FedWatch December rate cut 25 basis point probability changes
After about a month of rollercoaster fluctuations, based on economic and employment data and statements from Federal Reserve officials, the market generally expects that at the FOMC meeting on December 10, the Federal Reserve will cut rates by 25 basis points, with its impact on the market mainly reflected in the "dovish-hawkish" statements after the meeting. If the guidance is "dovish," it will provide upward momentum for high-beta assets like the Nasdaq and BTC; if the guidance is "hawkish," significantly downplaying subsequent easing expectations, then the current risk asset pricing based on "continuous rate cuts + soft landing" will need to adjust downward, likely impacting BTC, which already has a high leverage and a significant proportion of floating losses, more than traditional assets.
Crypto Market
This week, BTC opened at $90,364.00 and closed at $94,181.41, with a weekly increase of 0.04%, a volatility of 11.49%, and trading volume remaining flat compared to last week.

BTC daily price trend
Based on the "EMC Labs BTC Cycle Judgment Model," we believe the main reasons for this round of BTC adjustment are short-term liquidity exhaustion + mid-term liquidity expectation fluctuations, compounded by long-term selling driven by cyclical laws.
On November 21, as Federal Reserve Chairman John Williams stated that "there is room for further rate cuts in the near term," U.S. stocks and BTC rebounded from their lows. Since then, the three major U.S. stock indices have gradually repaired their losses, approaching historical highs. However, after a 4.1% rebound last week, BTC again lost momentum and entered a state of fluctuation. The fundamental reason lies in the continued extreme scarcity of liquidity, and the behaviors of buyers and sellers have not truly reversed.
On December 1, the Federal Reserve stopped QT and provided about $16.5 billion in short-term liquidity through temporary repurchase agreements (Repo). The U.S. Treasury conducted two "repurchases" of U.S. Treasury bonds, totaling $14.5 billion. This slightly alleviated the market's short-term liquidity, but was still insufficient to promote inflows for high-beta assets like BTC.

Fed Net Liquidity
Although Fed Net Liquidity has rebounded, it remains at a low level, and its suppression of high-beta assets has not fundamentally improved.
In terms of capital, it can be seen that over the past two weeks, the overall capital in the crypto market has shifted from outflows to inflows, with last week at $3.146 billion and this week at $2.198 billion. This is also the fundamental reason why BTC was able to shift from a decline to a state of fluctuation.

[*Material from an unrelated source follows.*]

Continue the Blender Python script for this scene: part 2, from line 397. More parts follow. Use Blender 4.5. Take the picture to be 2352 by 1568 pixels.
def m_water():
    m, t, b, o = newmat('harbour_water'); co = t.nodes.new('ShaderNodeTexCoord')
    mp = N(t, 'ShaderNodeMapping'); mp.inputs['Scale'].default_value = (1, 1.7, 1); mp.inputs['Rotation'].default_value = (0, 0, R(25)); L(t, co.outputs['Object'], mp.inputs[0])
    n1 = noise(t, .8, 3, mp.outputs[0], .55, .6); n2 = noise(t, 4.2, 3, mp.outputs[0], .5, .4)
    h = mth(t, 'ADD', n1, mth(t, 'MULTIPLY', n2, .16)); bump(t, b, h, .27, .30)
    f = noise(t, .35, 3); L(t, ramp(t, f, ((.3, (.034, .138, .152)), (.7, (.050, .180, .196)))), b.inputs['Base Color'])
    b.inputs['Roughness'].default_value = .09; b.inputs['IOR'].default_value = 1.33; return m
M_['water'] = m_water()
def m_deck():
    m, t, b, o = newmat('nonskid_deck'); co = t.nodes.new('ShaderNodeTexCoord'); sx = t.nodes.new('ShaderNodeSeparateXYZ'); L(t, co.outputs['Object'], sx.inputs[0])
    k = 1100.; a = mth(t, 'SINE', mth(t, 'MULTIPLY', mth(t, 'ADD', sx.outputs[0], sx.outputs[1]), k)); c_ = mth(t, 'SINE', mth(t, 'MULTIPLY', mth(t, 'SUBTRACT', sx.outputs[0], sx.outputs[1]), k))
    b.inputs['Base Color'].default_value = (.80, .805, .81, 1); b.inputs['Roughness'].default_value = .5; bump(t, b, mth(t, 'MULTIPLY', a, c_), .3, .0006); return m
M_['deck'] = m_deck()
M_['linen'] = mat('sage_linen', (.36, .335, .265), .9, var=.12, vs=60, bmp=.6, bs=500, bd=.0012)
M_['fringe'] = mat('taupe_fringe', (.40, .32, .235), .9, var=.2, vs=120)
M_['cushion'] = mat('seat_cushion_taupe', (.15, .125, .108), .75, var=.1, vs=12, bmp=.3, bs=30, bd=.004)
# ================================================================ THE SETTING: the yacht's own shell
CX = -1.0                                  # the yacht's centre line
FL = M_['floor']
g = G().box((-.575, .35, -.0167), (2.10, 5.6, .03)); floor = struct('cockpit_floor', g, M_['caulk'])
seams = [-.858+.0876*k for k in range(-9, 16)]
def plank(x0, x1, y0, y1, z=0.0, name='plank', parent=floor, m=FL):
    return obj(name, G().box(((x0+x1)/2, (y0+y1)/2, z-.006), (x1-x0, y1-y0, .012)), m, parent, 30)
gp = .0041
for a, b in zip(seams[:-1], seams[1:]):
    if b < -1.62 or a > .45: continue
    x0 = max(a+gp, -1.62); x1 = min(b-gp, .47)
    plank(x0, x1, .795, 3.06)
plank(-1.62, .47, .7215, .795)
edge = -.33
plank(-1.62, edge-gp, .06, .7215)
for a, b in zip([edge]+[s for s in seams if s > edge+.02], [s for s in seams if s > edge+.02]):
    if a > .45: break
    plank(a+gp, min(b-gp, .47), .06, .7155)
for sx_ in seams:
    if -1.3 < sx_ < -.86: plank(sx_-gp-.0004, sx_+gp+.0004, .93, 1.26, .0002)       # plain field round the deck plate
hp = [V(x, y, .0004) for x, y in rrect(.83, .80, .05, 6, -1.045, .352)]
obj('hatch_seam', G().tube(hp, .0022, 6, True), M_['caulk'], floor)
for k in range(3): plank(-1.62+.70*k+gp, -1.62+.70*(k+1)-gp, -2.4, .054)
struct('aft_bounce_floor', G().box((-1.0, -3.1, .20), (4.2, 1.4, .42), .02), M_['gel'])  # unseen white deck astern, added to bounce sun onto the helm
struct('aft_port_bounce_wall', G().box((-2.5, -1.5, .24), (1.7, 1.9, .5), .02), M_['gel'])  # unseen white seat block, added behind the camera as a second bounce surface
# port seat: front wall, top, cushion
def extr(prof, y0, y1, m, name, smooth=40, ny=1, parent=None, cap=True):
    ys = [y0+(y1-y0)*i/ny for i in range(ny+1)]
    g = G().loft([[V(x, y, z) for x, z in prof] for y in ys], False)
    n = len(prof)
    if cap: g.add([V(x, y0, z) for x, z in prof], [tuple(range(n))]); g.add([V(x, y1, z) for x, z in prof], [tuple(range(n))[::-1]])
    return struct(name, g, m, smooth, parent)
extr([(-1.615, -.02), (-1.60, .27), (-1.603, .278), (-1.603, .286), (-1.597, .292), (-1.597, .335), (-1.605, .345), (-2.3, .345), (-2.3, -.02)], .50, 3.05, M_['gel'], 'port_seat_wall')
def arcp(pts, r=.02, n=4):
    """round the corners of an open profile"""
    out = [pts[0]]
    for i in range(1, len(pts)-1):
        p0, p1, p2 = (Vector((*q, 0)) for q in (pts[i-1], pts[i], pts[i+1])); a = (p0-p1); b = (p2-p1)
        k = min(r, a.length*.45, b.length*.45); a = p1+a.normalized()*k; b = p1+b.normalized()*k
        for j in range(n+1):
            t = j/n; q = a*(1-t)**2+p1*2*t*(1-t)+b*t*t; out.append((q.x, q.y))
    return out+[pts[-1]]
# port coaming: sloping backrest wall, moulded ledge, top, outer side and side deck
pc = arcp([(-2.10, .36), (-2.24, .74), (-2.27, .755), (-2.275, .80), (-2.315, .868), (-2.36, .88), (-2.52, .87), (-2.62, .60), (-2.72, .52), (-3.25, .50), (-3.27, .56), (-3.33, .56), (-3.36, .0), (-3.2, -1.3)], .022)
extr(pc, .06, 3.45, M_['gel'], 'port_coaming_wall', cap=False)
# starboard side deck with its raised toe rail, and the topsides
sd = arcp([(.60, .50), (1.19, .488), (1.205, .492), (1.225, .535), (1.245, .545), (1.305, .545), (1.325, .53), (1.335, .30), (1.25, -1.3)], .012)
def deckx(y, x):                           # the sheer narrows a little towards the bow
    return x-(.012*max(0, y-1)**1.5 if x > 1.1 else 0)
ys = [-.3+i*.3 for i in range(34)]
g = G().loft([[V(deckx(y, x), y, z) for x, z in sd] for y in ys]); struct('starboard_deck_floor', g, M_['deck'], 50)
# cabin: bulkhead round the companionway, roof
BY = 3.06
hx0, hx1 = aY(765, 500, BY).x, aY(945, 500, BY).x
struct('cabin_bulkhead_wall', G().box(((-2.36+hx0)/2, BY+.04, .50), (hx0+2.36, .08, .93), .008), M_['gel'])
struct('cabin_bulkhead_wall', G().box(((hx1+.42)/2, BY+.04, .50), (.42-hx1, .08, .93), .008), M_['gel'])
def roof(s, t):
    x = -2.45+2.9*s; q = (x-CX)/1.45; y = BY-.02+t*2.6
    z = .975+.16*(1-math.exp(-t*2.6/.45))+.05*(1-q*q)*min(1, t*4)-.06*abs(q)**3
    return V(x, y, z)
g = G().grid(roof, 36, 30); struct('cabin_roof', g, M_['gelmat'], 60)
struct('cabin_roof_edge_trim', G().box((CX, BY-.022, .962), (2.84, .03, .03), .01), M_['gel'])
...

Crypto market capital inflow and outflow statistics (weekly)
However, specifically regarding the BTC ETF channel, which plays a larger role in BTC pricing, it can be seen that this week still recorded an outflow of $84 million.
In terms of selling, the scale of long and short selling has rapidly decreased, but long selling is still ongoing this week, indicating that although the phase of clearing is nearing its end, long selling driven by the "cyclical curse" has not yet stopped.

Long and short selling and CEX inventory statistics
The pause in long selling may provide a possibility for market rebound. Just looking at the on-chain data from the past two weeks, there is still passive buying power in the market, with over 40,000 BTC transferred out of exchanges. The ebb and flow of selling pressure and buying power provides a possibility for market stabilization and rebound. However, for the market to truly reverse, a return of active buying power is still needed. This requires a tangible improvement in macro liquidity and a genuine recovery in BTC allocation demand.
A positive piece of news in this regard is that Texas, USA, passed the first batch of spot ETF purchases of about $5 million in BTC ETF products in November to enrich its BTC reserves. Although this is insufficient to hedge against ETF redemptions, it has a positive demonstration effect on market sentiment.
Cycle Indicators
According to eMerge Engine, the EMC BTC Cycle Metrics indicator is at 0, entering a "downward phase" (bear market).